Teachers as a class, or individually, are no better or worse than other people. In many respects, as a group, they are much nicer and kinder than the students they have to teach.

It is just to say the obvious: the system is not working. The emperor has no clothes.

When a human organization isn't producing, one of the remedies is to change the people in control. That is a fair outcome. The change is typically unpleasant, and it doesn't always work: witness the present administration.

But it is still a fair outcome, just as Obama's election was a fair outcome. People voted. A majority didn't want McCain. They elected Obama. It was fair. Ditto Wisconsin's election of Scott Walker.

Trying to change a broken system through elections (a new Republican governor) and the democratic process (new legislation) is not "Hitler." "Hitler" is genocide, torture, death camps and world war. And disrupting normal democratic institutions through street demonstrations and rioting.
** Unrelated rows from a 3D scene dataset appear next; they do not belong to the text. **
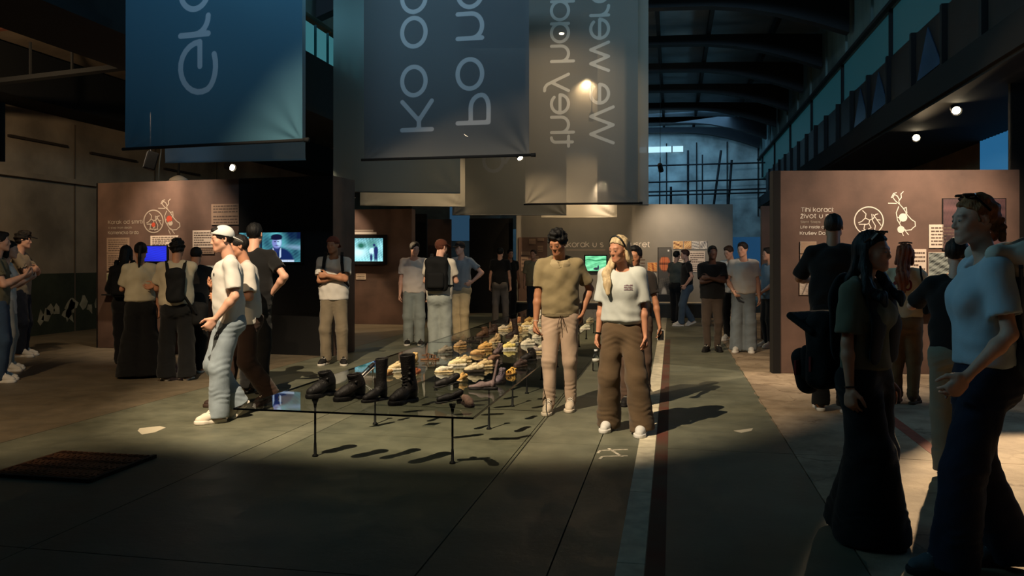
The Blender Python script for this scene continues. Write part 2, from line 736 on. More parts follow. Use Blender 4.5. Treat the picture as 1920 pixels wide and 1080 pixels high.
def add_head(f, C, R, u, sex, fine):
    """u = head height; local axes of R: x = right, -y = face, z = up"""
    def g(x, y, z):
        return C + R @ (np.array([x, y, z]) * u)
    k = 0.05 * u
    f.ell(g(0, .07, .12), np.array([.325, .40, .375]) * u, k, R)
    f.ell(g(0, -.10, -.12), np.array([.265, .27, .33]) * u, 0.10 * u, R)
    jw = .19 if sex == 'm' else .165
    for s in (-1, 1):
        f.cone(g(s * jw, -.03, -.26), g(s * .07, -.26, -.40), .11 * u, .095 * u, .08 * u)
        f.ell(g(s * .165, -.22, -.11), np.array([.10, .09, .10]) * u, .09 * u, R)
        f.ell(g(s * .335, .05, -.03), np.array([.035, .085, .125]) * u, .03 * u, R)
        f.ell(g(s * .345, .03, -.02), np.array([.02, .045, .07]) * u, .02 * u, R, 'sub')
    f.ell(g(0, -.300, -.42), np.array([.09, .075, .075]) * u, .07 * u, R)
    f.cone(g(-.15, -.315, .075), g(.15, -.315, .075), .05 * u, .05 * u, .08 * u)
    for s in (-1, 1):
        f.ell(g(s * .135, -.405, -.012), np.array([.085, .055, .045]) * u, .06 * u, R, 'sub')
        f.ell(g(s * .130, -.315, -.015), np.array([.070, .058, .050]) * u, .03 * u, R)
    f.cone(g(0, -.350, .05), g(0, -.428, -.13), .028 * u, .038 * u, .045 * u)
    for s in (-1, 1):
        f.ell(g(s * .044, -.385, -.15), np.array([.034, .045, .030]) * u, .03 * u, R)
    f.ell(g(0, -.320, -.28), np.array([.12, .05, .09]) * u, .06 * u, R)
    lr = .03 if sex == 'm' else .036
    f.cone(g(-.085, -.345, -.262), g(.085, -.345, -.262), lr * .55 * u, lr * .55 * u, .02 * u)
    f.cone(g(0, -.358, -.257), g(0, -.358, -.260), lr * .9 * u, lr * .9 * u, .025 * u)
    f.cone(g(-.045, -.350, -.316), g(.045, -.350, -.316), lr * .95 * u, lr * .95 * u, .025 * u)
    f.cone(g(-.1, -.392, -.287), g(.1, -.392, -.287), .011 * u, .011 * u, .012 * u, mode='sub')


SKIN = {'light': (206, 156, 132), 'tan': (186, 132, 104), 'olive': (168, 116, 86), 'dark': (74, 48, 38)}
PEOPLE = {}


def shoe_on(parent, style, kind, ball, toe, pitch, S, upper, sole):
    """a worn shoe: part of the person, its sole and laces sub-parts"""
    meshes = shoe_kind(kind)
    k = S / 1.8 * (0.29 / 0.28)
    o = link('shoe', meshes['upper'], None, parent)
    o.location = ball
    M = Matrix.Rotation(toe, 4, 'Z') @ Matrix.Rotation(pitch, 4, 'X')
    # the shoe's own origin is under its middle: pivot about the ball of the foot
    o.matrix_local = Matrix.Translation(ball) @ M @ Matrix.Translation(Vector((0, 0.055, 0)) * k) @ Matrix.Scale(k, 4)
    set_mat(o, upper)
    for nm in ('sole', 'laces'):
        if nm in meshes:
            c = link(nm, meshes[nm], None, o)
            set_mat(c, sole if nm == 'sole' else mat('lace_white', (205, 200, 190), .8))
    return o


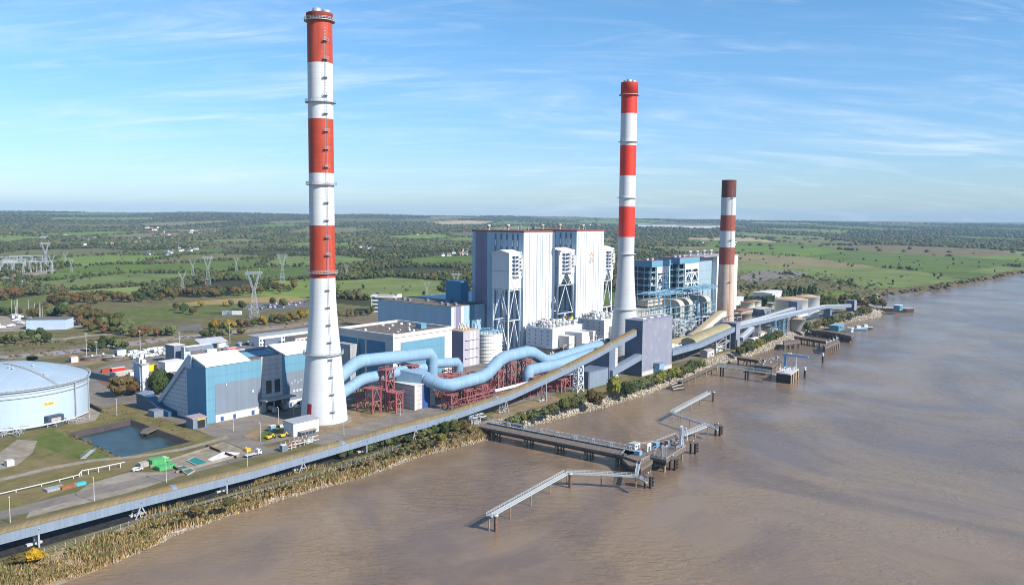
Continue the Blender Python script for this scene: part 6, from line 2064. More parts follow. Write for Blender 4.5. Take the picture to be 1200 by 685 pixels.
# ================================================================== big tank and yard on the left
tc_ = P(8, 505); dv = (tc_ - CAM) * np.array([1, 1, 0]); dv /= np.linalg.norm(dv)
RT_ = 40.5
tk = P(8, 505) + dv * RT_; tk[2] = 0
HT = 19.6
bt = thing('oil_tank', 'huge pale blue round tank with domed roof at the edge of the works', 'storage tank', tk)
MB().lathe(tk, [(RT_, 0), (RT_, HT)], 96).build('shell', M_tank, bt)
dome = [(RT_ - .2, HT + .05)] + [(RT_ * math.cos(a) / math.cos(0), HT + 8.6 * math.sin(a)) for a in np.linspace(.05, math.pi / 2 - .001, 14)]
dome = [(RT_ * (1 - k / 14.) - .2 * (k == 0) + .01, HT + .05 + 8.2 * (1 - (1 - k / 14.) ** 2)) for k in range(15)]
MB().lathe(tk, dome, 96).build('dome_roof', M_tankroof, bt)
for z_, dr in ((HT - 3.4, .55), (HT - 1.7, .3), (HT - .1, 1.1)):
    MB().lathe(tk, [(RT_ - .02, z_ - .35), (RT_ + dr, z_ - .35), (RT_ + dr, z_), (RT_ - .02, z_)], 96, smooth=False).build('wind_girder', M_steel, bt)
q = MB()
for k in range(120):
    a = 2 * math.pi * k / 120; d = np.array([math.cos(a), math.sin(a), 0]) * (RT_ + 1.0)
    q.beam(tk + d + [0, 0, HT - .1], tk + d + [0, 0, HT + 1.1], .1)
for z_ in (HT + .5, HT + 1.05):
    q.lathe(tk, [(RT_ + .95, z_), (RT_ + 1.07, z_), (RT_ + 1.07, z_ + .12), (RT_ + .95, z_ + .12), (RT_ + .95, z_)], 96, smooth=False)
q.build('railing', M_rail, bt)
av = math.atan2(-dv[1], -dv[0])


def tank_pt(u_frac, z_, dr=0.0):
    """point on the near shell, u_frac from -1 (left) to 1 (right)"""
    rv_ = np.array([dv[1], -dv[0], 0])
    a = math.asin(max(-1, min(1, u_frac)))
    return tk + (-dv * math.cos(a) + rv_ * math.sin(a)) * (RT_ + dr) + [0, 0, z_]


q = MB()
for o_ in (-.5, .5): q.beam(tank_pt(.775, .1, .35) + dv * 0 + np.array([o_ * .8, o_ * .5, 0]), tank_pt(.775, HT, .35) + np.array([o_ * .8, o_ * .5, 0]), .16)
for z_ in np.arange(.6, HT, .9): q.beam(tank_pt(.768, z_, .35), tank_pt(.782, z_, .35), .14)
q.build('ladder', M_steel, bt)
MB().tube([tank_pt(.78, .3, .6), tank_pt(.78, HT + 1, .6)], .28, 8).build('riser_pipe', M_steel, bt)
MB().tube([tank_pt(.965, .3, .5), tank_pt(.965, HT - 1, .5)], .22, 8).build('riser_pipe', M_steel, bt)
q = MB()                                     # stair over the dome and small top gear
for k in range(30):
    f0_, f1_ = k / 30, (k + 1) / 30
    def dp(f): 
        a = av + .62; r_ = RT_ * (1 - f) ; return tk + np.array([math.cos(a) * r_, math.sin(a) * r_, HT + .3 + 8.2 * (1 - (r_ / RT_) ** 2)])
    q.beam(dp(f0_), dp(f1_), 1.4, .25)
    q.beam(dp(f0_), dp(f0_) + [0, 0, 1.1], .1)
q.build('roof_stair', M_steel, bt)
for k in range(7):
    a = av + random.uniform(-1, 1); r_ = random.uniform(3, 34)
    MB().lathe(tk + np.array([math.cos(a) * r_, math.sin(a) * r_, HT + 8.2 * (1 - (r_ / RT_) ** 2)]), [(.4, 0), (.4, .7), (.7, .75), (.7, 1.0), (.01, 1.2)], 10).build('roof_vent', M_rail, bt)
# worn yellow plate with darker lettering, plus the manhole housing
q = MB(); pts = [tank_pt(f_, z_, .06) for f_, z_ in ((.415, 10.2), (.535, 10.2), (.535, 11.9), (.415, 11.9))]
MB().extrude(pts, -dv * .06).build('yellow_plate', mat('worn_yellow', (.66, .44, .10), .7, .25, 1.5), bt)
for k in range(7):
    f_ = .43 + k * .0135
    pts = [tank_pt(f_, 10.6 + (k % 2) * .2, .14), tank_pt(f_ + .007, 10.6, .14), tank_pt(f_ + .007, 11.4, .14), tank_pt(f_, 11.4 - (k % 3) * .2, .14)]
    MB().extrude(pts, -dv * .04).build('plate_letter', M_rust, bt)
hsg = tank_pt(.5, 0, .0)
fx = np.array([dv[1], -dv[0], 0]); fx = fx * math.cos(.52) + dv * math.sin(.52); fy = np.cross([0, 0, 1], fx) * -1
fy = (tank_pt(.5, 0, 1) - tank_pt(.5, 0, 0))
vh = thing('valve_house', 'dark blue valve house against the foot of the huge tank', 'valve house', hsg + fy * 2)
MB().extrude([hsg - fx * 4.2 + fy * .1, hsg + fx * 4.2 + fy * .1, hsg + fx * 4.2 + fy * 3.5, hsg - fx * 4.2 + fy * 3.5], [0, 0, 5.0]).build('wall', mat('valve_navy', (.045, .065, .095), .5, .1, .3), vh)
MB().extrude([hsg - fx * 2.6 + fy * 3.5 + [0, 0, 1.2], hsg + fx * 2.6 + fy * 3.5 + [0, 0, 1.2], hsg + fx * 2.6 + fy * 3.5 + [0, 0, 3.9], hsg - fx * 2.6 + fy * 3.5 + [0, 0, 3.9]], fy * .12).build('opening', M_gtank, vh)
q = thing('tank_pipes', 'white pipes and valves along the foot of the huge tank', 'pipework', tank_pt(.2, 0, 5) * np.array([1, 1, 0]))
for k, dr in enumerate((2.2, 3.6, 5.0)):
    pth = [tank_pt(f_, 1.1 + .3 * k, dr) for f_ in np.linspace(-.25, .9 - .2 * k, 14)]
    MB().tube(pth, .34, 8).build('pipe', M_wsteel if k else M_rail, q)
b = MB(); r = random.Random(6)
for k in range(46):
    c = tank_pt(r.uniform(-.25, .8), 0, r.uniform(1.5, 9)); 
    if r.random() < .6: c = tank_pt(r.uniform(-.25, .12), 0, r.uniform(2, 14))
    h_ = r.uniform(.6, 2.6); b.beam(c, c + [0, 0, h_], .3); b.beam(c + [0, 0, h_], c + np.array([r.uniform(-4, 4), r.uniform(-3, 3), 0]) + [0, 0, h_], .36)
b.build('valves', M_steel, q)

# dark cutting wall between tank road and pond
t = thing('retaining_wall', 'dark timber retaining wall beside the road behind the huge tank', 'wall', P(110, 476))
q = MB(); q.beam(P(100, 471, .9), P(119, 481, .9), .6, 1.8); q.build('wall', M_timber, t)

# pond outlet and embankment stair
t = thing('pond_outlet', 'small brown concrete outlet jutting over the pond', 'outlet', P(176, 505))
MB().extrude([P(164, 508, -1.0), P(168, 503, -.8), P(184, 499, .1), P(186, 502, .1), P(172, 508.5, -1)], [0, 0, .5]).build('slab', M_deck, t)
q = MB()
for u_, v_ in ((165, 507.5), (170, 504), (176, 506)): q.beam(P(u_, v_, -4), P(u_, v_, -.9), .5)
q.build('posts', M_pconc, t)
t = thing('bank_steps', 'grey steel steps on the grass bank beside the pond', 'steps', P(103, 532))
q = MB(); a, c = P(97, 537, .35), P(109, 527, 1.2)
q.beam(a, c, 1.8, .25)
for k in range(10):
    m_ = a + (c - a) * k / 9; q.beam(m_ + [-.9, -.5, .1], m_ + [.9, .5, .1], .3)
for o_ in (np.array([-1, -.6, 0]), np.array([1, .6, 0])): q.beam(a + o_ + [0, 0, 1], c + o_ + [0, 0, 1], .1)
q.build('flight', M_steel, t)
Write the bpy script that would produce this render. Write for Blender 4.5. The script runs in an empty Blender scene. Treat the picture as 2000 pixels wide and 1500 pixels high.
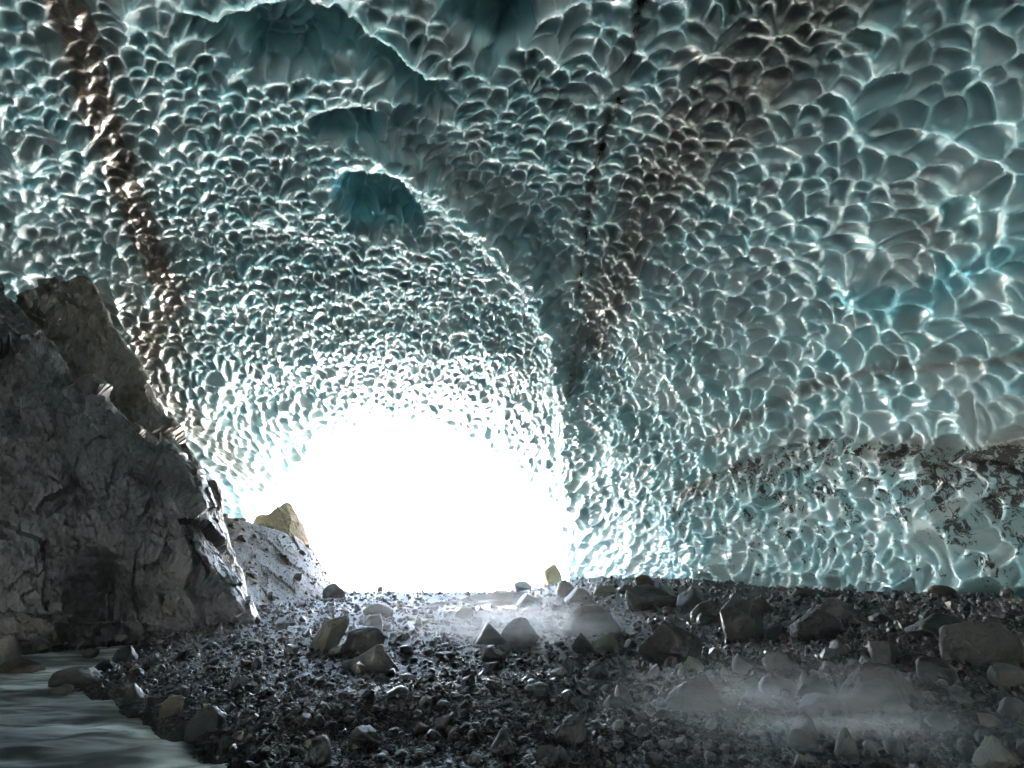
import bpy, bmesh, math, random
import numpy as np
from mathutils import Vector

# ------------------------------------------------------------------ camera, sky, sun, exposure
S = bpy.context.scene
C = S.collection
CAM_Z = 1.6
PITCH = math.radians(19.4)
FPX = 1050.0                                  # focal length in photo pixels (photo is 2000 wide)
cam = bpy.data.cameras.new('camera')
cam.sensor_width = 36.0
cam.lens = FPX / 2000.0 * 36.0
cam.clip_start = 0.05
cam.clip_end = 9000.0
cam_o = bpy.data.objects.new('camera', cam)
cam_o.location = (0, 0, CAM_Z)
cam_o.rotation_euler = (math.pi / 2 + PITCH, 0, 0)
C.objects.link(cam_o)
S.camera = cam_o

SUN_EL, SUN_AZ = math.radians(42), math.radians(150)     # azimuth measured from +Y towards +X
W = bpy.data.worlds.new('World')
S.world = W
W.use_nodes = True
nt = W.node_tree
nt.nodes.clear()
sky = nt.nodes.new('ShaderNodeTexSky')
sky.sky_type = 'NISHITA'
sky.sun_disc = False
sky.sun_elevation = SUN_EL
sky.sun_rotation = SUN_AZ
sky.air_density = 1.0
sky.dust_density = 9.0
sky.ozone_density = 0.2
bg = nt.nodes.new('ShaderNodeBackground')
bg.inputs['Strength'].default_value = 0.15
wo = nt.nodes.new('ShaderNodeOutputWorld')
nt.links.new(sky.outputs[0], bg.inputs[0])
nt.links.new(bg.outputs[0], wo.inputs[0])
sun = bpy.data.lights.new('sun', 'SUN')
sun.energy = 4.5
sun.angle = math.radians(0.5)
sun.color = (1.0, 0.91, 0.80)
sun_o = bpy.data.objects.new('sun', sun)
d = Vector((math.sin(SUN_AZ) * math.cos(SUN_EL), math.cos(SUN_AZ) * math.cos(SUN_EL), math.sin(SUN_EL)))
sun_o.rotation_euler = d.to_track_quat('Z', 'Y').to_euler()
sun_o.location = (50, -80, 90)
C.objects.link(sun_o)

S.view_settings.view_transform = 'Standard'
S.view_settings.look = 'None'
S.view_settings.gamma = 1.0
S.view_settings.use_curve_mapping = False
S.view_settings.exposure = 5.8
S.cycles.max_bounces = 10
S.cycles.diffuse_bounces = 6
S.cycles.glossy_bounces = 3
S.cycles.transmission_bounces = 4
S.cycles.volume_bounces = 1
S.cycles.caustics_reflective = False
S.cycles.caustics_refractive = False
S.cycles.use_denoising = True
S.cycles.sample_clamp_indirect = 6.0

# ------------------------------------------------------------------ helpers
CT, ST = math.cos(PITCH), math.sin(PITCH)


def ray(px, py):
    u, v = (px - 1000.0) / FPX, (750.0 - py) / FPX
    return np.array([u, CT - v * ST, ST + v * CT])


def at_y(px, py, y):
    r = ray(px, py)
    t = y / r[1]
    return np.array([r[0] * t, y, CAM_Z + r[2] * t])


def at_z(px, py, z):
    r = ray(px, py)
    t = (z - CAM_Z) / r[2]
    return np.array([r[0] * t, r[1] * t, z])


def project(P):
    q = P - np.array([0, 0, CAM_Z])
    dep = q[..., 1] * CT + q[..., 2] * ST
    up = -q[..., 1] * ST + q[..., 2] * CT
    dd = np.where(dep < 0.3, 0.3, dep)
    px = 1000 + q[..., 0] / dd * FPX
    py = 750 - up / dd * FPX
    bad = dep < 0.3
    return np.where(bad, -9999, px), np.where(bad, -9999, py), dep


def hash2(ix, iy, k):
    n = (ix.astype(np.int64) * 374761393 + iy.astype(np.int64) * 668265263 + k * 974634777) & 0xFFFFFFFF
    n = ((n ^ (n >> 13)) * 1274126177) & 0xFFFFFFFF
    n = ((n ^ (n >> 15)) * 2246822519) & 0xFFFFFFFF
    return ((n ^ (n >> 16)) & 0xFFFFFF) / float(0x1000000)


def noise3(x, y, z, seed=0):
    """gradient noise in -1..1"""
    xi, yi, zi = np.floor(x), np.floor(y), np.floor(z)
    fx, fy, fz = x - xi, y - yi, z - zi
    ux, uy, uz = (f * f * f * (f * (f * 6 - 15) + 10) for f in (fx, fy, fz))
    xi, yi, zi = xi.astype(np.int64), yi.astype(np.int64), zi.astype(np.int64)

    def g(a, b, c):
        h = ((xi + a) * 374761393 + (yi + b) * 668265263 + (zi + c) * 2147483647 + seed * 974634777) & 0xFFFFFFFF
        h = ((h ^ (h >> 13)) * 1274126177) & 0xFFFFFFFF
        h = (h ^ (h >> 16))
        h1 = (h & 1023) / 511.5 - 1
        h2 = ((h >> 10) & 1023) / 511.5 - 1
        h3 = ((h >> 20) & 1023) / 511.5 - 1
        return h1 * (fx - a) + h2 * (fy - b) + h3 * (fz - c)
    x00 = g(0, 0, 0) * (1 - ux) + g(1, 0, 0) * ux
    x10 = g(0, 1, 0) * (1 - ux) + g(1, 1, 0) * ux
    x01 = g(0, 0, 1) * (1 - ux) + g(1, 0, 1) * ux
    x11 = g(0, 1, 1) * (1 - ux) + g(1, 1, 1) * ux
    y0 = x00 * (1 - uy) + x10 * uy
    y1 = x01 * (1 - uy) + x11 * uy
    return y0 * (1 - uz) + y1 * uz


def fbm(x, y, z, octaves=4, seed=0, ridged=False, gain=0.5):
    a, s, t = 1.0, np.zeros(np.broadcast(x, y, z).shape), 0.0
    for o in range(octaves):
        n = noise3(x, y, z, seed + o * 17)
        if ridged:
            n = 1 - 2 * np.abs(n)
        s = s + a * n
        t += a
        a *= gain
        x, y, z = x * 2.03 + 3.1, y * 2.03 + 1.7, z * 2.03 + 5.3
    return s / t


def smooth(e0, e1, x):
    t = np.clip((x - e0) / (e1 - e0), 0, 1)
    return t * t * (3 - 2 * t)


def seg_dist(px, py, poly):
    """distance to a polyline, the parameter 0..1 along it, and the signed side"""
    best = np.full(px.shape, 1e9)
    tt = np.zeros(px.shape)
    side = np.zeros(px.shape)
    n = len(poly) - 1
    for i in range(n):
        (x0, y0), (x1, y1) = poly[i], poly[i + 1]
        dx, dy = x1 - x0, y1 - y0
        t = np.clip(((px - x0) * dx + (py - y0) * dy) / (dx * dx + dy * dy + 1e-9), 0, 1)
        qx, qy = px - (x0 + t * dx), py - (y0 + t * dy)
        dd = np.hypot(qx, qy)
        m = dd < best
        best = np.where(m, dd, best)
        tt = np.where(m, (i + t) / n, tt)
        side = np.where(m, np.sign(dx * qy - dy * qx), side)
    return best, tt, side


def in_poly(px, py, poly):
    ins = np.zeros(px.shape, bool)
    n = len(poly)
    for i in range(n):
        (x0, y0), (x1, y1) = poly[i], poly[(i + 1) % n]
        c = ((y0 > py) != (y1 > py)) & (px < (x1 - x0) * (py - y0) / (y1 - y0 + 1e-12) + x0)
        ins ^= c
    return ins


def poly_sd(px, py, poly):
    """signed distance, positive inside"""
    dd, _, _ = seg_dist(px, py, list(poly) + [poly[0]])
    return np.where(in_poly(px, py, poly), dd, -dd)


def hermite(xs, ys, x):
    xs, ys = np.array(xs, float), np.array(ys, float)
    m = np.gradient(ys, xs)
    i = np.clip(np.searchsorted(xs, x) - 1, 0, len(xs) - 2)
    h = xs[i + 1] - xs[i]
    t = np.clip((x - xs[i]) / h, 0, 1)
    return ((2 * t**3 - 3 * t**2 + 1) * ys[i] + (t**3 - 2 * t**2 + t) * h * m[i]
            + (-2 * t**3 + 3 * t**2) * ys[i + 1] + (t**3 - t**2) * h * m[i + 1])


def mesh_np(name, V, F, smooth_shade=True, attrs=None):
    """V (n,3), F (m,3) or (m,4)"""
    me = bpy.data.meshes.new(name)
    k = F.shape[1]
    me.vertices.add(len(V))
    me.vertices.foreach_set('co', np.ascontiguousarray(V, np.float32).ravel())
    me.loops.add(F.size)
    me.loops.foreach_set('vertex_index', np.ascontiguousarray(F, np.int32).ravel())
    me.polygons.add(len(F))
    me.polygons.foreach_set('loop_start', np.arange(0, F.size, k, dtype=np.int32))
    me.polygons.foreach_set('loop_total', np.full(len(F), k, np.int32))
    me.polygons.foreach_set('use_smooth', np.full(len(F), smooth_shade, bool))
    for an, arr in (attrs or {}).items():
        a = me.attributes.new(an, 'FLOAT_COLOR', 'POINT')
        full = np.ones((len(V), 4), np.float32)
        full[:, :arr.shape[1]] = arr
        a.data.foreach_set('color', full.ravel())
    me.update(calc_edges=True)
    me.validate()
    return me


def grid_faces(nr, nc, off=0):
    i, j = np.meshgrid(np.arange(nr - 1), np.arange(nc - 1), indexing='ij')
    a = (i * nc + j).ravel() + off
    return np.stack([a, a + 1, a + nc + 1, a + nc], 1)


def link(name, me, mat, label=None, cat=None, group=None, kind=None, loc=None):
    o = bpy.data.objects.new(name, me)
    if mat and not me.materials:
        me.materials.append(mat)
    C.objects.link(o)
    tag(o, label, cat, group, kind)
    if loc is not None:
        o.location = loc
    return o


def tag(o, label=None, cat=None, group=None, kind=None):
    for k, v in (('label', label), ('category', cat), ('group', group), ('kind', kind)):
        if v:
            o[k] = v


# ------------------------------------------------------------------ materials
def new_mat(name):
    m = bpy.data.materials.new(name)
    m.use_nodes = True
    n = m.node_tree
    n.nodes.clear()
    out = n.nodes.new('ShaderNodeOutputMaterial')
    p = n.nodes.new('ShaderNodeBsdfPrincipled')
    n.links.new(p.outputs[0], out.inputs[0])
    return m, n, p, out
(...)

Which is where the Nazis got started.

Teachers and their friends in the legislature should try to keep democratic self-government and socialist totalitarianism separate. Deliberately confusing them is not a legitimate form of protest.

It is lying.

The Democratic legislators moving to a Motel-6 in Illinois in order to stop the majority in the Wisconsin legislature from balancing the state's budget is weird, like a friend who insists he doesn't need to take showers anymore. I mean, what do you say? Imagine the outraged gnashing of teeth in the New York Times if Tea Party legislators did such a thing.